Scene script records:
++++++
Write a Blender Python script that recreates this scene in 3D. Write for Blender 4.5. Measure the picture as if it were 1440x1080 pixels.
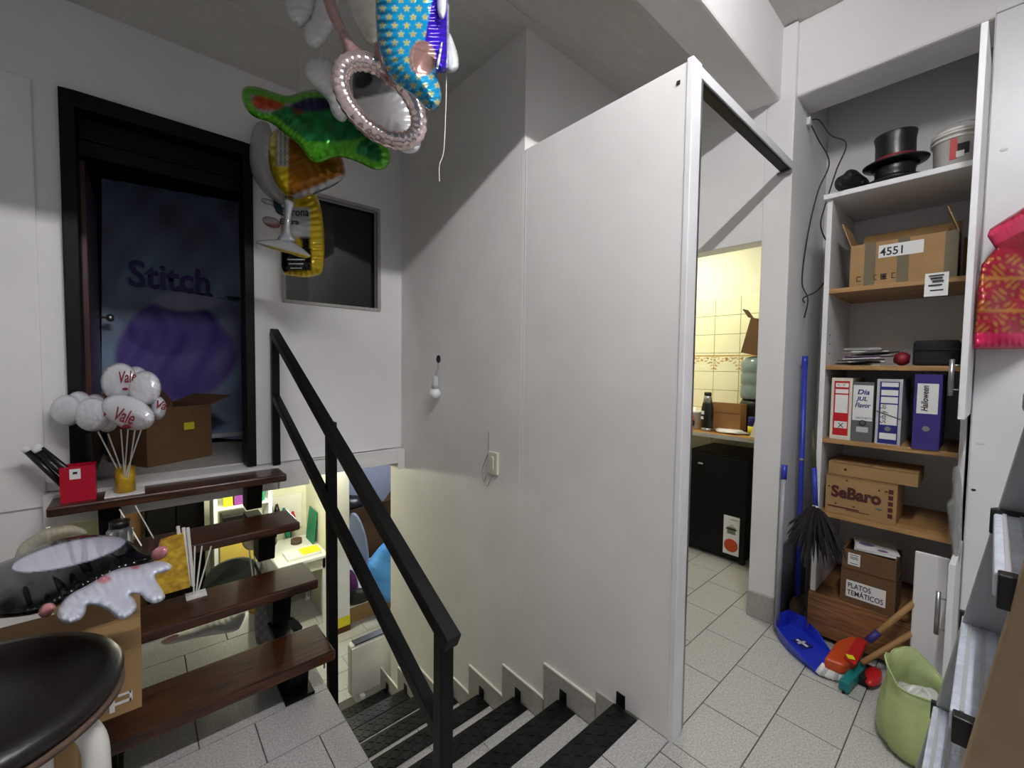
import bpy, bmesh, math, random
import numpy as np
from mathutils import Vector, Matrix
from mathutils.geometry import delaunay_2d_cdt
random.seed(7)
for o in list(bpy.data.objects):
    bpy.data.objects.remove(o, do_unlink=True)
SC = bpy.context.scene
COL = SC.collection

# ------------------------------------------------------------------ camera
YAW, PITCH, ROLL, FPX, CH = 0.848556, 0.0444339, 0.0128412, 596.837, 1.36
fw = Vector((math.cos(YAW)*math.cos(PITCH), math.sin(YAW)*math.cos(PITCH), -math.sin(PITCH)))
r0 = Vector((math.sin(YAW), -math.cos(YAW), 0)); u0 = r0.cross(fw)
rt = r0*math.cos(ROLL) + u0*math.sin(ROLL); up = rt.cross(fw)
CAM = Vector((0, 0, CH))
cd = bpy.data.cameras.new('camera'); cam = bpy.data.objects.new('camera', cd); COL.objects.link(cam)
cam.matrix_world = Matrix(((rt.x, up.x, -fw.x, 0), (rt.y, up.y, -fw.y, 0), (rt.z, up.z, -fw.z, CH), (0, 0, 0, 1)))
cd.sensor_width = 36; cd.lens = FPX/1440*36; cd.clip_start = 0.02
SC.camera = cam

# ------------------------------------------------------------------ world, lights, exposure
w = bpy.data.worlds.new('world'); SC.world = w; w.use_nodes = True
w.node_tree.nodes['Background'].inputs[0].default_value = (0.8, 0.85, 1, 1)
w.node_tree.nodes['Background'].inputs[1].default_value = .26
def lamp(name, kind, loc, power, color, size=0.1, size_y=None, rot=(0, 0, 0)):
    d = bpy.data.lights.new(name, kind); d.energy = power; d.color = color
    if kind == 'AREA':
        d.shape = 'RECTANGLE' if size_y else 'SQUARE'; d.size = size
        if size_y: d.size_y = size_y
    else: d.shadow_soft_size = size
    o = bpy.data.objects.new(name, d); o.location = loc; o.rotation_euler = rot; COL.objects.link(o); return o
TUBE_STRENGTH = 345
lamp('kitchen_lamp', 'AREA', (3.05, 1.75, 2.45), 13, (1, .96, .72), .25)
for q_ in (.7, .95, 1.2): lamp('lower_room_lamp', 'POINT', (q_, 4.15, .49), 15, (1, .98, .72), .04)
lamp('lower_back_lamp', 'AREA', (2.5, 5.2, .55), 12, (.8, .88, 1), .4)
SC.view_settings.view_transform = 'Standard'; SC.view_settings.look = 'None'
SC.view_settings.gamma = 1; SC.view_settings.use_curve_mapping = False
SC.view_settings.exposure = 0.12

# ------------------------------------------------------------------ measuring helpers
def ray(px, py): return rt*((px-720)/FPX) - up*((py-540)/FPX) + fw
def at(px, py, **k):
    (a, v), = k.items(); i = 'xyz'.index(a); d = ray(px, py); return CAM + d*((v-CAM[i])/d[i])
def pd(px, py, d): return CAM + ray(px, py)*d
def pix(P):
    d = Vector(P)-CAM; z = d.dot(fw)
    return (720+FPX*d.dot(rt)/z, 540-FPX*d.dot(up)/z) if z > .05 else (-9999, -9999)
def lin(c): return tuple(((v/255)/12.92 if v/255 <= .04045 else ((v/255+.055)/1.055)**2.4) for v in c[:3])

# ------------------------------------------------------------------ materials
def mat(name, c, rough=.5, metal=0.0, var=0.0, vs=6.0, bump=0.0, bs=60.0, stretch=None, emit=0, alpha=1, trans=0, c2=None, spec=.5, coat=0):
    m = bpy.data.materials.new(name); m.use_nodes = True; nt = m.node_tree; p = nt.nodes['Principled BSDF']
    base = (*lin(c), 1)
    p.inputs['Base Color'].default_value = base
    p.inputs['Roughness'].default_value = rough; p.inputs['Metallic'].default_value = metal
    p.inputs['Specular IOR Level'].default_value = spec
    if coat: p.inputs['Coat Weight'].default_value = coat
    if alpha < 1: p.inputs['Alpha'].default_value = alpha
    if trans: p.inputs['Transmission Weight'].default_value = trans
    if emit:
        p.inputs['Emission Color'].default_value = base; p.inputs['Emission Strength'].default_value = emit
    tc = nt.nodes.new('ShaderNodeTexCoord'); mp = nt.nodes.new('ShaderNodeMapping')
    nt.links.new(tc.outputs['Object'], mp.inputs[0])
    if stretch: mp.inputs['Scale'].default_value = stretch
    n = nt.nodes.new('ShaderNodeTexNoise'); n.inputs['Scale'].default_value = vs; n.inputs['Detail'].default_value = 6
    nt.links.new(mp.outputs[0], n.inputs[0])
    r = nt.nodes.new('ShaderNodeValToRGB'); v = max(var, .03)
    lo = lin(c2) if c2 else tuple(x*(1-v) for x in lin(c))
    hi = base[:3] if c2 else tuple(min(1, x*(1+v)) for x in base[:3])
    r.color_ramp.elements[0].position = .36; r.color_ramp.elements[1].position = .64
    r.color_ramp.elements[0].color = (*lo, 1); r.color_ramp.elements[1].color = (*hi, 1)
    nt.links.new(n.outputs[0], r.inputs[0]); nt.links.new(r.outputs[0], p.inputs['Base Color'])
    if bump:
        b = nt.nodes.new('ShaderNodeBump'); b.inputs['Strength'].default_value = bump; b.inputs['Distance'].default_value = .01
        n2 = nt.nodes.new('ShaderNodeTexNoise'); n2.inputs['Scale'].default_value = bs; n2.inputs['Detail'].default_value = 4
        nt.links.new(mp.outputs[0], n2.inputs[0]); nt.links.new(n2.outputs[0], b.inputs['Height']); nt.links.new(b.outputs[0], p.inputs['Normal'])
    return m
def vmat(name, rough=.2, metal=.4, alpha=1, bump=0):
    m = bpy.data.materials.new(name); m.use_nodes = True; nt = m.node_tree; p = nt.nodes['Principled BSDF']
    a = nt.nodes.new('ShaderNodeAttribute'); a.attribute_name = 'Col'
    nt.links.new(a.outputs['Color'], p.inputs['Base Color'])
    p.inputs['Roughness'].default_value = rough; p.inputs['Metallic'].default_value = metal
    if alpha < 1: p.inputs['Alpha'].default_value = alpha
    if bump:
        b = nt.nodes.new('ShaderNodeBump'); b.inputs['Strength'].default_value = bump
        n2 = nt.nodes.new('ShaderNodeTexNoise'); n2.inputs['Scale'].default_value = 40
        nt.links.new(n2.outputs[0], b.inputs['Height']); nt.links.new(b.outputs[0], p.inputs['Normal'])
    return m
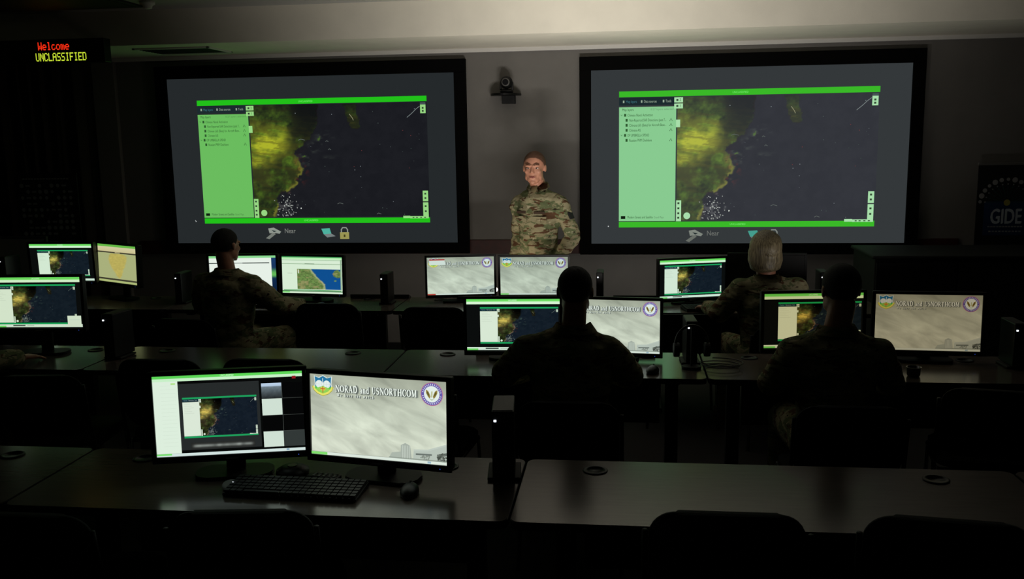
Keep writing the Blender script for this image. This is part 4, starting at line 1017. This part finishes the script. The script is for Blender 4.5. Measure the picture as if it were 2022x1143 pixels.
++++++
Exercise prompt: Return only the lines from the start of the data through the line that contains "SC.camera = cam", please, copying them exactly and omitting all pictures.

The answer:
Write a Blender Python script that recreates this scene in 3D. Write for Blender 4.5. Measure the picture as if it were 1440x1080 pixels.
import bpy, bmesh, math, random
import numpy as np
from mathutils import Vector, Matrix
from mathutils.geometry import delaunay_2d_cdt
random.seed(7)
for o in list(bpy.data.objects):
    bpy.data.objects.remove(o, do_unlink=True)
SC = bpy.context.scene
COL = SC.collection

# ------------------------------------------------------------------ camera
YAW, PITCH, ROLL, FPX, CH = 0.848556, 0.0444339, 0.0128412, 596.837, 1.36
fw = Vector((math.cos(YAW)*math.cos(PITCH), math.sin(YAW)*math.cos(PITCH), -math.sin(PITCH)))
r0 = Vector((math.sin(YAW), -math.cos(YAW), 0)); u0 = r0.cross(fw)
rt = r0*math.cos(ROLL) + u0*math.sin(ROLL); up = rt.cross(fw)
CAM = Vector((0, 0, CH))
cd = bpy.data.cameras.new('camera'); cam = bpy.data.objects.new('camera', cd); COL.objects.link(cam)
cam.matrix_world = Matrix(((rt.x, up.x, -fw.x, 0), (rt.y, up.y, -fw.y, 0), (rt.z, up.z, -fw.z, CH), (0, 0, 0, 1)))
cd.sensor_width = 36; cd.lens = FPX/1440*36; cd.clip_start = 0.02
SC.camera = cam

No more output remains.